Daniel Pigeon and I are thrilled to be exhibiting at the Pumphouse this month. “Common Ground” features new work, each in our own respective styles, focusing on the beauty of Niagara landscapes.

“Common Ground” arose from an admiration for the Niagara region, an area that glows with hot summer days that are cooled by the lake breeze, and that brims with lush fields and sparkling rivers. In this exhibit, Daniel and I have portrayed various Niagara landscapes using our own individual styles. Whether the subject is a shadow cast across a wheat field or the swirl of a river’s eddy, we are searching for the basic patterns, colours, and shapes which emerge from the land.

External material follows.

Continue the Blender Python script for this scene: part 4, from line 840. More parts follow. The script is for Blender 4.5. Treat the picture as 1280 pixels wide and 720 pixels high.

Whether an artist is an abstract or a representational painter, painting is all about light, the subject that makes the art of Rembrandt, Turner, and Letendre so compelling. To omit all details from a landscape, one is left with the essential; the essence of light.

The light that sprawls across Niagara is unique. Though our treatments differ, we share a deep awe and respect for light. Though Dan finds gloomy and foggy winter days to be especially moving, the aspect he admires most about light is its ability to obscure a landscape in any season. He associates light with the human experience of contemplation, an energy that permeates all aspects of human life. I, on the other hand, admires light’s ability to create a full range of values, temperatures and levels of intensity, and is particularly drawn to strongly lit scenes such as the glow of the sun dropping behind a dark tree line.

The Process

For this exhibit, we began by making a small sketch of the scene in order to capture its essence. As we moved from sketch to finished piece, the sketch served as a reminder of our initial impression of the scene, and helped us to resist overworking so as to let the nature and textures of the land — and the trees, sky, clouds and water — to come through.

The initial image, sketch, and larger piece are exhibited together to allow the viewer to see the stages of our respective creative processes.